There are two songs that channel Gabrielle Cavassa’s heritage, sung in Italian: Luigi Tenco’s “Angelo” and “La Notte Dell’addio”, a 1960s pop song. Both offer band members the spotlight. Grenadier’s full-toned bowed acoustic bass frames the former before Parker joins and takes a tuneful turn. The latter is a spare duet with pianist Paul Cornish. Neither of these tracks will capture your attention as successfully as Cavassa’s title composition, a haunting and personal story orchestrated for the full band.

“Diavola” is, in many ways, the most successful and fully realized example of Cavassa’s art and her possibilities as a singer who is doing something interesting with the notion of “jazz singing”. The lyric is much more like a Joni Mitchell song than Rogers and Hart, but it is equally true that her band here—without even a hint of breaking into a “jazz solo” — does things that only jazz musicians can. It is excellent.

Gabrielle Cavassa – Prisoner of Love

Listeners looking for a straighter jazz feel can’t deny that “Prisoner of Love” (a hit for Billy Eckstine) is a fluid winner, while both Cornish and Redman take strong solos over the reharmonized “Could It Be Magic” by Barry Manilow.
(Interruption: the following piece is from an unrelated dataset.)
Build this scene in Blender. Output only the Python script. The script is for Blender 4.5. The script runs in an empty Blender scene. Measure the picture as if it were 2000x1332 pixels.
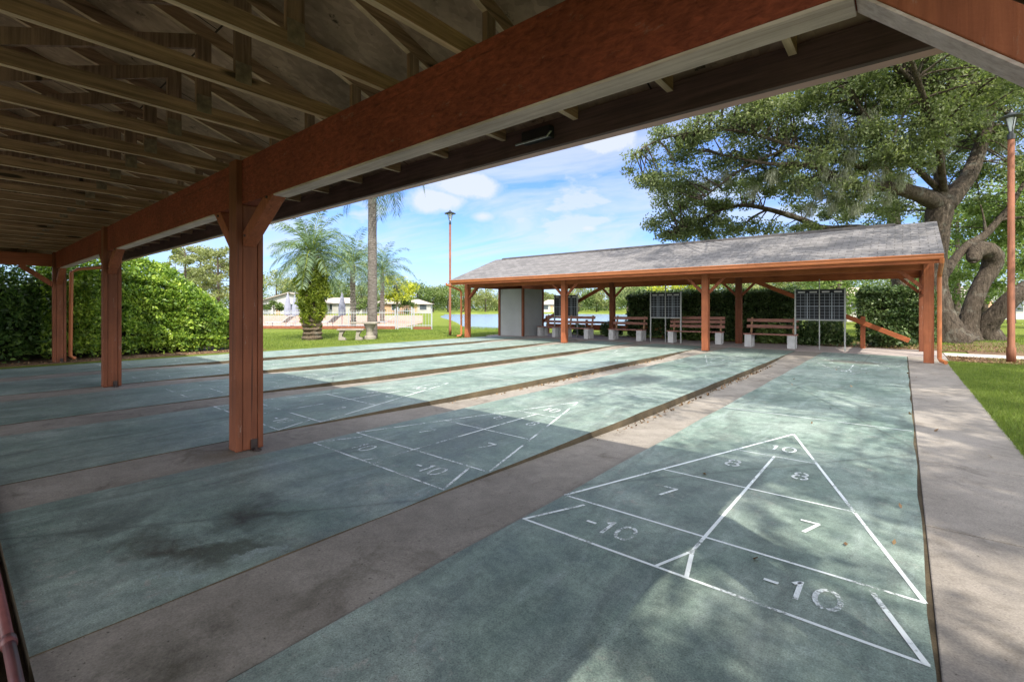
import bpy, math, random
import numpy as np
from mathutils import Vector, Matrix
random.seed(7); RNG = np.random.default_rng(11)
S = bpy.context.scene; COL = S.collection
YAW = 0.69161; CZ = 1.258; SY, CY_ = math.sin(YAW), math.cos(YAW)
def W(l, d, z=0.0):                      # a point given by its distance right of and ahead of the viewpoint
    return Vector((CY_*l - SY*d, SY*l + CY_*d, z))
def WU(u, d, z=0.0): return W(u*d, d, z)
# ---------------------------------------------------------------- tagging
def tag(o, label=None, cat=None, group=None, kind=None):
    if label: o['label'] = label
    if cat: o['category'] = cat
    if group: o['group'] = group
    if kind: o['kind'] = kind
    return o
def empty(name, loc, label, cat, group=None, rz=0):
    o = bpy.data.objects.new(name, None); COL.objects.link(o); o.location = loc; o.rotation_euler.z = rz
    o.empty_display_size = .2
    return tag(o, label, cat, group)
def copy_tree(o, parent=None):
    c = o.copy(); COL.objects.link(c)
    if parent: c.parent = parent
    for ch in [x for x in list(COL.objects) if x.parent == o]: copy_tree(ch, c)
    return c
def link(name, me, mat, parent=None, world=False, smooth=False):
    o = bpy.data.objects.new(name, me); COL.objects.link(o)
    for m in (mat if isinstance(mat, (list, tuple)) else [mat]): me.materials.append(m)
    if parent:
        o.parent = parent
        if world: o.location = -parent.location
    if smooth and len(me.polygons): me.polygons.foreach_set('use_smooth', [True]*len(me.polygons))
    return o
# ---------------------------------------------------------------- mesh builder
class MB:
    def __init__(s): s.v = []; s.f = []; s.m = []
    def add(s, vs, fs, mi=0):
        n = len(s.v); s.v += [tuple(v) for v in vs]; s.f += [[i+n for i in f] for f in fs]; s.m += [mi]*len(fs); return s
    def box(s, x0, x1, y0, y1, z0, z1, mi=0):
        return s.add([(x0,y0,z0),(x1,y0,z0),(x1,y1,z0),(x0,y1,z0),(x0,y0,z1),(x1,y0,z1),(x1,y1,z1),(x0,y1,z1)],
            [(0,3,2,1),(4,5,6,7),(0,1,5,4),(1,2,6,5),(2,3,7,6),(3,0,4,7)], mi)
    def bar(s, a, b, w, h, up=(0,0,1), mi=0):      # box along a-b, w across, h along 'up'
        a = Vector(a); b = Vector(b); t = (b-a).normalized(); u = Vector(up); x = t.cross(u).normalized(); u = x.cross(t).normalized()
        x *= w/2; u *= h/2
        vs = [a-x-u, a+x-u, a+x+u, a-x+u, b-x-u, b+x-u, b+x+u, b-x+u]
        return s.add(vs, [(0,1,2,3),(7,6,5,4),(0,4,5,1),(1,5,6,2),(2,6,7,3),(3,7,4,0)], mi)
    def quad(s, a, b, c, d, mi=0): return s.add([a,b,c,d], [(0,1,2,3)], mi)
    def prism(s, poly, axis, c0, c1, mi=0):       # polygon in the other two axes
        n = len(poly)
        def p(q, c): return (c,q[0],q[1]) if axis == 0 else ((q[0],c,q[1]) if axis == 1 else (q[0],q[1],c))
        vs = [p(q,c0) for q in poly]+[p(q,c1) for q in poly]
        fs = [list(range(n))[::-1], list(range(n,2*n))]+[(i,(i+1)%n,n+(i+1)%n,n+i) for i in range(n)]
        return s.add(vs, fs, mi)
    def tube(s, pts, rad, n=10, rough=0, cap=True, mi=0):
        pts = [Vector(p) for p in pts]; rings = []; x = None; fur = [random.uniform(-.9,.9)*rough for _ in range(n)] if rough else None
        for i, p in enumerate(pts):
            t = (pts[min(i+1,len(pts)-1)]-pts[max(i-1,0)]).normalized()
            if x is None: x = t.cross(Vector((0.3,1,.2))).normalized() if abs(t.y) < .9 else t.cross(Vector((1,0,0))).normalized()
            x = (x - t*x.dot(t)).normalized(); y = t.cross(x)
            r = rad[i] if hasattr(rad, '__len__') else rad
            rings.append([p + (x*math.cos(k*2*math.pi/n)+y*math.sin(k*2*math.pi/n))*r*(1+((random.uniform(-rough,rough)*.7+fur[(k+int(i*.35))%n]) if rough else 0)) for k in range(n)])
        vs = [v for r in rings for v in r]; fs = []
        for i in range(len(pts)-1):
            for k in range(n): fs.append((i*n+k, i*n+(k+1)%n, (i+1)*n+(k+1)%n, (i+1)*n+k))
        if cap: fs += [list(range(n))[::-1], [(len(pts)-1)*n+k for k in range(n)]]
        return s.add(vs, fs, mi)
    def lathe(s, prof, c=(0,0,0), n=16, mi=0):
        return s.tube([(c[0],c[1],c[2]+z) for r,z in prof], [r for r,z in prof], n, mi=mi)
    def build(s, name, mat, parent=None, world=False, bevel=0, smooth=False, label=None):
        me = bpy.data.meshes.new(name); me.from_pydata(s.v, [], s.f)
        me.polygons.foreach_set('material_index', s.m); me.validate(); me.update()
        o = link(name, me, mat, parent, world, smooth)
        if bevel:
            b = o.modifiers.new('bevel', 'BEVEL'); b.width = bevel; b.segments = 2; b.limit_method = 'ANGLE'
        if label: o['label'] = label
        return o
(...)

In many ways, the real magic trick of Diavola is that Gabrielle Cavassa (and her band and producer Don Was) manages all these bits of musical transformation without any of them seeming gimmicky or forced.

Somewhere in the huge gap between the poles of competing on American Idol and recording with musicians like Joshua Redman, Jeff Parker, Brian Blade, Larry Grenadier, and Paul Cornish, there is an artist like Gabrielle Cavassa. Blue Note knows she is something special, not only talented, artful, and interesting but also just 31 years old and, well, glamorous. May she forever lean decidedly in the direction of the wonderful and rich music on this outstanding recording.